--- start DATA PROVIDED ---
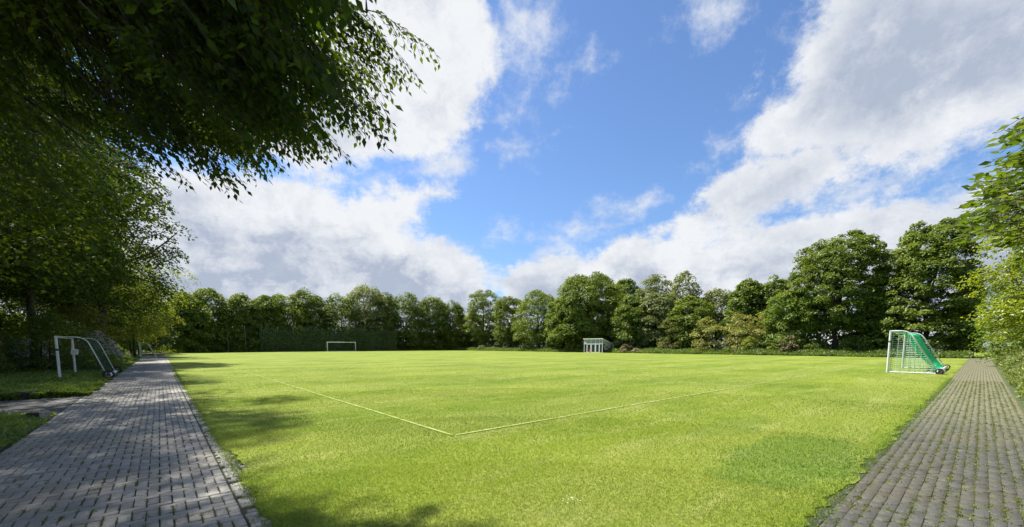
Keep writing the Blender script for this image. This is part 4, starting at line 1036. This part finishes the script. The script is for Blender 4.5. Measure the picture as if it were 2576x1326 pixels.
mb = MB(); hub = np.array((0, 0, 4.6)); allA = np.array(A1) - trunk0
order = np.argsort(np.arctan2(allA[:, 1], allA[:, 0])); boughs = []
for k in range(26):
    sel = order[int(len(order) * k / 26):int(len(order) * (k + 1) / 26)]; far_ = sel[np.argmax(np.linalg.norm(allA[sel, :2], axis=1))]; e = allA[far_]
    hub_k = hub + np.array((0, 0, rng2.uniform(-.8, 2.2))); pts = []
    for j in range(9):
        w = j / 8; q = hub_k * (1 - w) + e * w; q[2] += math.sin(w * math.pi) * 1.0; q[:2] += rng2.normal(0, .10, 2) * (0 < j < 8); pts.append(q)
    boughs.append(np.array(pts)); mb.tube(pts, [.075 * (1 - w / 8) + .007 for w in range(9)], 7, cap=False)
    for s_ in sel:
        a = allA[s_]; bp = boughs[-1]; i = int(np.argmin(np.linalg.norm(bp - a, axis=1) + np.where(np.linalg.norm(bp[:, :2], axis=1) > np.linalg.norm(a[:2]), 1.5, 0)))
        m_ = (bp[i] + a) / 2 + np.array((0, 0, .12)); mb.tube([bp[i], m_, a], [.013, .009, .005], 4, cap=False)
mb.tube([(0, 0, 0), (.05, 0, 1.5), (0, .05, 3.5), (.1, 0, 5.2), (.1, .1, 8.5), (0, 0, 12)], [.42, .34, .30, .27, .16, .05], 14, cap=False)
mb.build('trunk', M['bark'], hb, smooth=True)
cr_rng = np.random.default_rng(901)
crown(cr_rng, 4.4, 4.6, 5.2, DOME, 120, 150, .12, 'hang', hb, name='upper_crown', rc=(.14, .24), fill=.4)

# large leaved tree reaching in from the right edge
trunk1 = np.array((11.5, 4.0, 0.0))
mg_ = empty('large_leaved_tree', tuple(trunk1), 0, 'tree with large glossy leaves reaching in from the right edge of the picture', 'tree')
reg = [(2800, 200), (2565, 300), (2560, 380), (2580, 420), (2500, 452), (2430, 520), (2420, 560), (2470, 590), (2520, 560), (2600, 600), (2800, 620)]
an = []; di = []
while len(an) < 170:
    px, py = rng2.uniform(2400, 2800), rng2.uniform(200, 640)
    if inside(px, py, reg): an.append(ray_at(px + 40, py, None, rng2.uniform(3.8, 5.6))); 
di = [np.array((-1, .15, -.05)) + rng2.normal(0, .3, 3) for _ in an]
for px, py in ((2440, 540), (2455, 500), (2500, 468), (2550, 345), (2548, 400)):
    an.append(ray_at(px + 70, py - 8, None, 4.6)); di.append(np.array((-1, .05, -.1)))
P, A, N, Ls, tw = sprays(rng2, an, di, .34, 7, .12, .05, .15)
leaves('foliage', P - trunk1, A, N, Ls, Ls * .46, .5 + rng2.normal(0, .25, len(P)), M['magnolia'], mg_, fold=.12)
mb = MB()
for t in tw: mb.tube(t - trunk1, .003, 3, cap=False)
hubs = np.array([(-.6, .3, 4.2), (-.4, .1, 3.4), (-.9, .4, 3.0)])
for a in np.array(an) - trunk1:
    h = hubs[int(rng2.integers(3))]; mb.tube([h * np.array([.4, .4, .8]), (h + a) / 2 + np.array((0, 0, .15)), a], [.02, .012, .004], 5, cap=False)
mb.tube([(0, 0, 0), (-.1, .05, 1.6), (-.3, .1, 3.0), (-.2, .1, 4.6)], [.13, .11, .09, .04], 10, cap=False)
mb.build('trunk', M['bark'], mg_, smooth=True)
crown(np.random.default_rng(902), 1.8, 3.2, 2.6, OVAL, 50, 50, .12, 'magnolia', mg_, name='inner_crown', rc=(.18, .3))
--- end DATA PROVIDED ---
[PROBLEM] With both ends included, please retype exactly the lines from the line containing "rc=(.14, .24), fill=.4)" to the final line of the data.

[FINISHED TASK]
crown(cr_rng, 4.4, 4.6, 5.2, DOME, 120, 150, .12, 'hang', hb, name='upper_crown', rc=(.14, .24), fill=.4)

# large leaved tree reaching in from the right edge
trunk1 = np.array((11.5, 4.0, 0.0))
mg_ = empty('large_leaved_tree', tuple(trunk1), 0, 'tree with large glossy leaves reaching in from the right edge of the picture', 'tree')
reg = [(2800, 200), (2565, 300), (2560, 380), (2580, 420), (2500, 452), (2430, 520), (2420, 560), (2470, 590), (2520, 560), (2600, 600), (2800, 620)]
an = []; di = []
while len(an) < 170:
    px, py = rng2.uniform(2400, 2800), rng2.uniform(200, 640)
    if inside(px, py, reg): an.append(ray_at(px + 40, py, None, rng2.uniform(3.8, 5.6))); 
di = [np.array((-1, .15, -.05)) + rng2.normal(0, .3, 3) for _ in an]
for px, py in ((2440, 540), (2455, 500), (2500, 468), (2550, 345), (2548, 400)):
    an.append(ray_at(px + 70, py - 8, None, 4.6)); di.append(np.array((-1, .05, -.1)))
P, A, N, Ls, tw = sprays(rng2, an, di, .34, 7, .12, .05, .15)
leaves('foliage', P - trunk1, A, N, Ls, Ls * .46, .5 + rng2.normal(0, .25, len(P)), M['magnolia'], mg_, fold=.12)
mb = MB()
for t in tw: mb.tube(t - trunk1, .003, 3, cap=False)
hubs = np.array([(-.6, .3, 4.2), (-.4, .1, 3.4), (-.9, .4, 3.0)])
for a in np.array(an) - trunk1:
    h = hubs[int(rng2.integers(3))]; mb.tube([h * np.array([.4, .4, .8]), (h + a) / 2 + np.array((0, 0, .15)), a], [.02, .012, .004], 5, cap=False)
mb.tube([(0, 0, 0), (-.1, .05, 1.6), (-.3, .1, 3.0), (-.2, .1, 4.6)], [.13, .11, .09, .04], 10, cap=False)
mb.build('trunk', M['bark'], mg_, smooth=True)
crown(np.random.default_rng(902), 1.8, 3.2, 2.6, OVAL, 50, 50, .12, 'magnolia', mg_, name='inner_crown', rc=(.18, .3))